SAN FRANCISCO — The blue and white lights flashed, the music blared and more than 100 lesbians filled the dance floor. Near the bar, scores of young women were drinking and talking when, suddenly, one of California's most powerful men strolled in.

It was Friday night at Club Q, the city's popular lesbian hot spot, and here was Assembly Democratic leader Willie Brown, dressed in a gray Brioni double-breasted suit, smiling, shaking hands, exchanging high-fives and receiving hugs.

The 61-year-old political legend, who ruled the Assembly as Speaker for more than 14 years, is running in his first citywide campaign, visiting every corner of San Francisco and asking voters of all stripes to elect him mayor.

"Willie Brown is a career politician with a lot of clout," shouted one enthusiastic Club Q dancer over the music. "If anybody can help San Francisco, he can. No matter what anyone says, Willie is down with the people. I don't care how much his suits cost."

Forced by term limits to give up his Assembly seat next year, Brown has launched an all-out, multimillion-dollar campaign to unseat Mayor Frank Jordan, the pleasant "citizen mayor" who is riding out a shaky first term at City Hall.

Brown, widely regarded as the front-runner in a crowded field of candidates, has come under sharp attack from his rivals for some of his activities while Speaker, including accepting tobacco company contributions and serving as the personal lawyer for cocaine dealers and San Francisco developers.

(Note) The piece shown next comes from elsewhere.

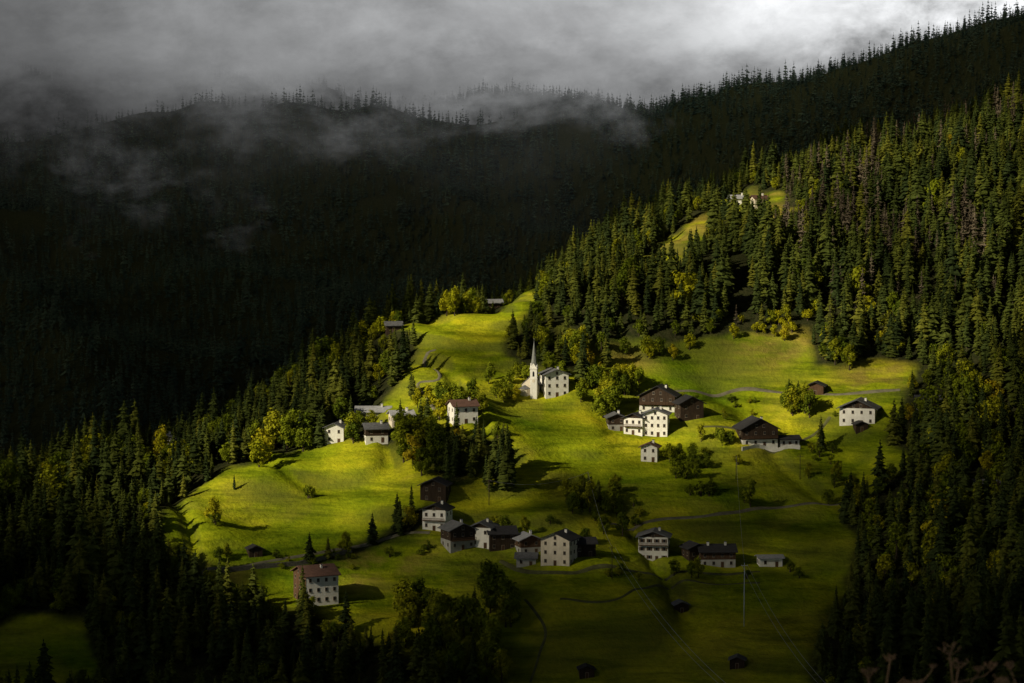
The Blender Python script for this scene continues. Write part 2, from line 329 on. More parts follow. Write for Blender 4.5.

Indeed, the race has become as much a referendum on Brown's speakership as on Jordan's mayoralty. For the other candidates, it is as if they are running against two incumbents.

Polls taken by local newspapers and the campaigns show Brown a few points ahead of Jordan, but with each man drawing less than 30% of the electorate and a quarter of the voters still undecided.

Jordan, 60, a lifelong police officer and onetime chief, appears to be enjoying his underdog status and maintains he is running a strong race--given that his main foe is a nationally known politician who held power in the state Assembly longer than anyone else.


"The polls are neck and neck," the unassuming, soft-spoken mayor said in an interview. "That shows me he is very vulnerable and that he hasn't done his job. For the first time, people are looking at his record and asking in-depth questions that should have been asked a long time ago."

But Brown, countering criticism that he represents the morally bankrupt politics of Sacramento, casts himself as a leader who knows how to get things done--unlike Jordan.

"San Francisco is clearly in need of leadership," Brown says. "I will bring 31 years of leadership skills to the table. My knowledge of pulling people together will benefit this city in a very handsome way."

Brown might have had a chance of winning it all in the Nov. 7 primary if not for the candidacy of former Clinton Administration official Roberta Achtenberg, an articulate civil rights lawyer who could siphon some of the city's large progressive vote from him.

But most political observers predict that Brown and Jordan will finish 1-2 in the primary and then go head-to-head in a five-week runoff campaign that concludes with another day of balloting Dec. 12.

"Basically, the election is Willie Brown's to lose," observed former Mayor Art Agnos, a Brown ally who lost to Jordan four years ago.

Even in a city known for its progressive politics, the contest to lead San Francisco is unusual in the great diversity it represents and the distinct choices it offers voters:

* Brown, who embodies San Francisco's liberal power structure, would be San Francisco's first black mayor.

* Jordan, who would continue the rightward shift in city politics, is the darling of the city's old-line Irish American community.

* Achtenberg, a former county supervisor, would be the city's first lesbian mayor.

* And while few give businessman Ben Hom any chance to win, the contest's only Republican would be the city's first Chinese American mayor.

Colorful Supervisor Angela Alioto, daughter of former Mayor Joseph Alioto and a favorite among Italian Americans, dropped out of the race last week after a poor showing in the polls.

In San Francisco, a mayor's race is an intensely local event. From Chinatown to Hunters Point to the Sunset District, the city is divided into dozens of distinct neighborhoods, each with its own identity and specific concerns.

This is not a campaign waged on TV; this is a contest slugged out street by street and block by block over issues such as litter, potholes, building height limits and the homeless.

The major candidates have filled their calendars with tea parties, precinct walks, ethnic parades and fund-raisers. And they have been invited to about 60 candidate forums by groups ranging from the New Mission Terrace Improvement Assn. to the Senior Action Network to the Lesbians and Gays of African Descent for Democratic Action.